Austerity takes some hits
This is a welcome development:
Call them the debt crisis dissenters.
The two parties are miles apart on how to cut the deficit and national debt: Republicans want to slash spending even more. Democrats want to raise revenue.
And then there are the other Democrats — the ones who reject the entire premise of the current high-stakes fiscal fight. There’s no short-term deficit problem, they say, and there isn’t even an urgent debt crisis that requires immediate attention. This group could make it even harder for President Barack Obama to strike a grand bargain because they increasingly see no immediate need for either new spending cuts or significantly more revenue, both of which they say could further slow the economy.
They're right, and it's refreshing to hear elected officials say publicly that the primary issue is not how we tackle deficits but when. What's more (according to the same article),
the intellectual shift away from austerity is not just coming from the left.
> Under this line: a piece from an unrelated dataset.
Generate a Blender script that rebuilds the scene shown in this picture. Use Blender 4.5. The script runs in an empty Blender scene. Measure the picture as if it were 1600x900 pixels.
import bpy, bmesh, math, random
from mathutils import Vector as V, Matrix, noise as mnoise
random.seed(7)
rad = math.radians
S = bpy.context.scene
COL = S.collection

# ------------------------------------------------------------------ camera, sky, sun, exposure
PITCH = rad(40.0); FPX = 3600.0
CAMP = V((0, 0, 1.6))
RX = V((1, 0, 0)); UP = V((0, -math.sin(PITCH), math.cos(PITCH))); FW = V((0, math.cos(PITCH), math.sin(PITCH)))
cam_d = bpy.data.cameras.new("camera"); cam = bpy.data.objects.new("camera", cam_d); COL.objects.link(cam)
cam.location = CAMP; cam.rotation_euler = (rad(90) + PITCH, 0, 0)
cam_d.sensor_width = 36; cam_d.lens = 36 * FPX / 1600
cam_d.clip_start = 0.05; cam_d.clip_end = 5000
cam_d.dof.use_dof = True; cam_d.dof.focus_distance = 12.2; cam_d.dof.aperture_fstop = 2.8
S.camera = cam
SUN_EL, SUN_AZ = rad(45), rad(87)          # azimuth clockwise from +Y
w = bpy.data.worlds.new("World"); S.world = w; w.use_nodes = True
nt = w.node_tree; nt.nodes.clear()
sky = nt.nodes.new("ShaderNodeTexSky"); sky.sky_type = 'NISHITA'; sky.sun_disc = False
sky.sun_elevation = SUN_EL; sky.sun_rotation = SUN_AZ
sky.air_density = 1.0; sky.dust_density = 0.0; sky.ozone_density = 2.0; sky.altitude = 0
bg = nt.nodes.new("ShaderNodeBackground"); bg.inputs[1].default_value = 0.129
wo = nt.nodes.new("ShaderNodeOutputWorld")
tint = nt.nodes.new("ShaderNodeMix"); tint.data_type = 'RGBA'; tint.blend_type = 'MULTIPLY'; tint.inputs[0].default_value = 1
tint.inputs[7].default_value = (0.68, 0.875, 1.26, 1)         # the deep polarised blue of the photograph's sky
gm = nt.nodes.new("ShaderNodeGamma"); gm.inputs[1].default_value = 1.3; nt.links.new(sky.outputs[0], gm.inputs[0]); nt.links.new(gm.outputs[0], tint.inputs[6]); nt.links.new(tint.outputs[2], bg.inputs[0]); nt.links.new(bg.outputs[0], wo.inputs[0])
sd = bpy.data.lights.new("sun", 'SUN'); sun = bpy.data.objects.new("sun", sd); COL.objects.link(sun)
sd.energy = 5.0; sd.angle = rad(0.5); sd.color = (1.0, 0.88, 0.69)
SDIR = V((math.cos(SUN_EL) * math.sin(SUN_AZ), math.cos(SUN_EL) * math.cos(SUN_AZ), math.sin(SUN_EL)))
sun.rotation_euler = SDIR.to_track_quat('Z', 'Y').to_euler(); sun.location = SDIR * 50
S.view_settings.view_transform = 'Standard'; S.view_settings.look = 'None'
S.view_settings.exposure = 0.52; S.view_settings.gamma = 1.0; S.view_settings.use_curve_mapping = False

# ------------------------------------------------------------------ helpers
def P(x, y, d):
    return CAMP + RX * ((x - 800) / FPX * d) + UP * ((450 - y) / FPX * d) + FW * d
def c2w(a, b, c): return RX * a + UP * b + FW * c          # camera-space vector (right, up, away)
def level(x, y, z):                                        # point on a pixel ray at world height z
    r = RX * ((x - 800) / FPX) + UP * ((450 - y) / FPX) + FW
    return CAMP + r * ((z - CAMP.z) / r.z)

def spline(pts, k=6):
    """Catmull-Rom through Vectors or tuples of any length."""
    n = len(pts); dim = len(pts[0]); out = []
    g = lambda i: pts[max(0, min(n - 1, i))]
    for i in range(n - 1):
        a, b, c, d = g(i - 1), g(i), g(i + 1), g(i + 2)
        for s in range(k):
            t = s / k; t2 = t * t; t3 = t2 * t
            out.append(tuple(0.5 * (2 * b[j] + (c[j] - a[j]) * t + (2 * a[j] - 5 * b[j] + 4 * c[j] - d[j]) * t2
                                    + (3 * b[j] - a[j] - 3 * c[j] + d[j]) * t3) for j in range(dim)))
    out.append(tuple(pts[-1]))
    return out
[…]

The conservative American Enterprise Institute issued a paper last week saying Congress has already achieved enough deficit reduction for now. Other organizations not typically associated with free-spending liberalism, including the International Monetary Fund and Goldman Sachs, have cautioned that the austerity movement — which favors rapid reduction of national debt — may be worsening Europe’s economic problems and slowing down the U.S. recovery, as well.
Meanwhile, last week Team Austerity took a hit when their favorite economic study turned out not to mean what they think it means. Paul Krugman responds with his umpteenth highly readable primer on what we should do instead of embracing austerity. And Ezra Klein points out that most economists agree with Krugman's basic theory here, whether or not they share his politics.
The problem is getting Congress on board. Will Washington stop obsessing over deficits and actually do something to help struggling Americans? It remains to be seen, but it's looking somewhat more hopeful.